## What you have to do
Write out each line beneath this one exactly as it reads.

## Material provided

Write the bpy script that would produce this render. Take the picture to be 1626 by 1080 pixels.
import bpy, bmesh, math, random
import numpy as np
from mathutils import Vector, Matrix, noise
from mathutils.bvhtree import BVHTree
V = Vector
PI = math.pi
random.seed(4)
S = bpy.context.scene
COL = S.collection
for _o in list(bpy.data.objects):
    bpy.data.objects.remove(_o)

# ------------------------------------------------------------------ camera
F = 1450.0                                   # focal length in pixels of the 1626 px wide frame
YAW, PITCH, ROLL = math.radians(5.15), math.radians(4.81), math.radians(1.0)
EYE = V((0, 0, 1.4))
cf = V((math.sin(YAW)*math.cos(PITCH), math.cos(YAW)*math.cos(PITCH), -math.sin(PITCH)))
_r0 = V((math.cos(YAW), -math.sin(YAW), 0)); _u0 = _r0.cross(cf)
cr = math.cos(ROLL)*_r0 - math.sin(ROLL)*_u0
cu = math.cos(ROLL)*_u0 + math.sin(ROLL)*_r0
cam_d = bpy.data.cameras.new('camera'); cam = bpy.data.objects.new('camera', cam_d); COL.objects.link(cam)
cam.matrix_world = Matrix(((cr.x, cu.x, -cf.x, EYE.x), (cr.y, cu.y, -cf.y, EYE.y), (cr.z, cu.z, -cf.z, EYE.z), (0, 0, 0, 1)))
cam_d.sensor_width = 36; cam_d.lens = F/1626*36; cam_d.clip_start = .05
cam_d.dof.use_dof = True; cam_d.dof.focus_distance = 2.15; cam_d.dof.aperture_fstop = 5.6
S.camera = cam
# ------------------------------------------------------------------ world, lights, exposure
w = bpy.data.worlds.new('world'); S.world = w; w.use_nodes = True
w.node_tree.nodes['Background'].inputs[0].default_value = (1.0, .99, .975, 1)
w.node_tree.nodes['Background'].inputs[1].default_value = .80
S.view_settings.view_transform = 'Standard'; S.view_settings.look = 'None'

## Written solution
Write the bpy script that would produce this render. Take the picture to be 1626 by 1080 pixels.
import bpy, bmesh, math, random
import numpy as np
from mathutils import Vector, Matrix, noise
from mathutils.bvhtree import BVHTree
V = Vector
PI = math.pi
random.seed(4)
S = bpy.context.scene
COL = S.collection
for _o in list(bpy.data.objects):
    bpy.data.objects.remove(_o)

# ------------------------------------------------------------------ camera
F = 1450.0                                   # focal length in pixels of the 1626 px wide frame
YAW, PITCH, ROLL = math.radians(5.15), math.radians(4.81), math.radians(1.0)
EYE = V((0, 0, 1.4))
cf = V((math.sin(YAW)*math.cos(PITCH), math.cos(YAW)*math.cos(PITCH), -math.sin(PITCH)))
_r0 = V((math.cos(YAW), -math.sin(YAW), 0)); _u0 = _r0.cross(cf)
cr = math.cos(ROLL)*_r0 - math.sin(ROLL)*_u0
cu = math.cos(ROLL)*_u0 + math.sin(ROLL)*_r0
cam_d = bpy.data.cameras.new('camera'); cam = bpy.data.objects.new('camera', cam_d); COL.objects.link(cam)
cam.matrix_world = Matrix(((cr.x, cu.x, -cf.x, EYE.x), (cr.y, cu.y, -cf.y, EYE.y), (cr.z, cu.z, -cf.z, EYE.z), (0, 0, 0, 1)))
cam_d.sensor_width = 36; cam_d.lens = F/1626*36; cam_d.clip_start = .05
cam_d.dof.use_dof = True; cam_d.dof.focus_distance = 2.15; cam_d.dof.aperture_fstop = 5.6
S.camera = cam
# ------------------------------------------------------------------ world, lights, exposure
w = bpy.data.worlds.new('world'); S.world = w; w.use_nodes = True
w.node_tree.nodes['Background'].inputs[0].default_value = (1.0, .99, .975, 1)
w.node_tree.nodes['Background'].inputs[1].default_value = .80
S.view_settings.view_transform = 'Standard'; S.view_settings.look = 'None'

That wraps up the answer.